La musica dei classici viennesi nella coscienza collettiva e agli occhi della ricerca: un’incomprensione vicendevole?
DOI:
https://doi.org/10.6092/issn.2039-9715/4306Abstract
La cultura presuppone la comprensione storica. Non c’è insegnamento di grammatica, di religione o di musica senza tracce della storia. Tuttavia la storia, a dispetto della bella definizione di Leopold von Ranke, non ha alcunché d’oggettivo, e ancor meno ne hanno i suoi verdetti. La storia, si sa, è un costrutto intellettuale. All’edificazione di questo costrutto, nonché alla sua trasmissione – anche alla “trasmissione del sapere musicale”, il nostro tema – prendono parte istanze assai diverse, di certo non la sola ricerca storica.
Per la storia della musica dobbiamo fare i conti con tre diverse istanze:
(a) la corporazione dei musicisti, nel gergo della loro oralità;
(b) la comunità scientifica, nella sua produzione editoriale, nel suo magistero accademico;
(c) l’opinione pubblica, nel condizionamento derivante dai mass-media.
Tra (b) e (c) si pone inoltre la scuola.
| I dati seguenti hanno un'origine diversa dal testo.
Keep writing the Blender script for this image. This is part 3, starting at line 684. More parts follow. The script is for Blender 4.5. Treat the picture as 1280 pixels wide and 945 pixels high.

Essa deriva la propria autocoscienza dalla ricerca; molto più della comunità scientifica, tuttavia, è chiamata a confrontarsi con l’opinione pubblica.
Le visioni della storia differiscono tra loro, com’è lecito aspettarsi, e mutano di epoca in epoca: è ciò che intendo mostrare con un esempio da manuale circa la formazione del canone e la concezione teleologica della storia riferito ai classici viennesi.